• Task objective
Extract word for word the lines of the listing from its start to the line holding "8), M['steel'], sn)", both ends kept; pictures are not part of the copy.
──────── Recorded data
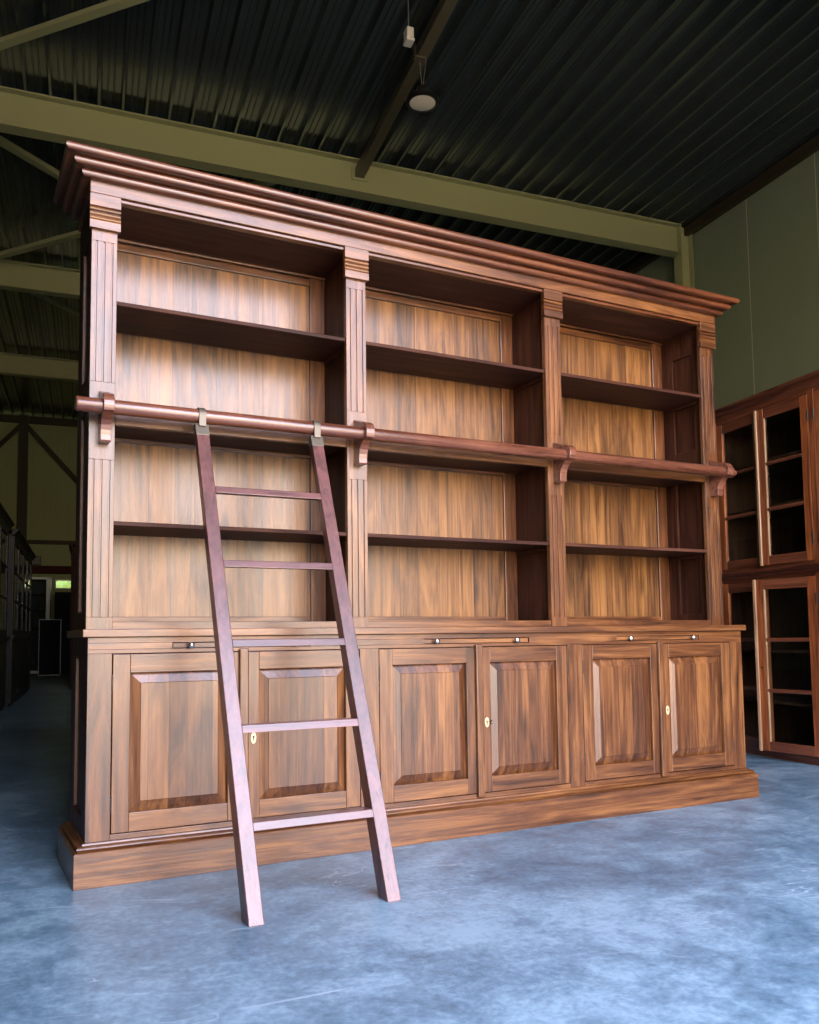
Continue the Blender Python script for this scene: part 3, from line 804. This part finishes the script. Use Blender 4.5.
obj('stem', cyl(nm(), (0, 0, .045), (0, 0.0, .335), .005, 8), M['steel'], sn)

# ------------------------------------------------------------------ daylight
world = bpy.data.worlds.new('World'); S.world = world; world.use_nodes = True
nt = world.node_tree; nt.nodes.clear()
out = nt.nodes.new('ShaderNodeOutputWorld'); bg = nt.nodes.new('ShaderNodeBackground')
tc = nt.nodes.new('ShaderNodeTexCoord'); sp = nt.nodes.new('ShaderNodeSeparateXYZ')
nt.links.new(tc.outputs['Generated'], sp.inputs[0])
sky = ramp(nt, sp.outputs['Z'], [(0.0, (0.88, 0.64, 0.40)), (0.10, (0.92, 0.75, 0.57)), (0.30, (0.84, 0.82, 1.0)), (1.0, (0.60, 0.70, 1.0))])
nt.links.new(sky, bg.inputs[0]); bg.inputs[1].default_value = 17.0
nt.links.new(bg.outputs[0], out.inputs[0])
pl = bpy.data.lights.new('gate_portal', 'AREA'); pl.shape = 'RECTANGLE'; pl.size = GX1 - GX0; pl.size_y = GZ
pl.cycles.is_portal = True
po = bpy.data.objects.new('gate_portal', pl); COL.objects.link(po)
po.location = at((GX0 + GX1) / 2, YF - 0.05, GZ / 2)
# portal faces into the hall (+Y of the building)
d = Vector((math.sin(-BA), math.cos(-BA), 0))
po.rotation_euler = d.to_track_quat('-Z', 'Y').to_euler()

sun = bpy.data.lights.new('sun', 'SUN'); sun.energy = 30.0; sun.angle = math.radians(1.0); sun.color = (1.0, 0.90, 0.74)
so = bpy.data.objects.new('sun', sun); COL.objects.link(so)
so.rotation_euler = (Vector((0.45, -0.25, -0.86))).to_track_quat('-Z', 'Y').to_euler()
S.view_settings.view_transform = 'Standard'; S.view_settings.look = 'None'
S.view_settings.gamma = 1.0; S.view_settings.exposure = 0.14; S.view_settings.use_curve_mapping = False
S.cycles.use_denoising = True
S.cycles.max_bounces = 7; S.cycles.diffuse_bounces = 4; S.cycles.glossy_bounces = 4; S.cycles.transparent_max_bounces = 10
S.cycles.sample_clamp_indirect = 6.0
S.cycles.caustics_reflective = False; S.cycles.caustics_refractive = False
────────────────
• Answer to this problem
Continue the Blender Python script for this scene: part 3, from line 804. This part finishes the script. Use Blender 4.5.
obj('stem', cyl(nm(), (0, 0, .045), (0, 0.0, .335), .005, 8), M['steel'], sn)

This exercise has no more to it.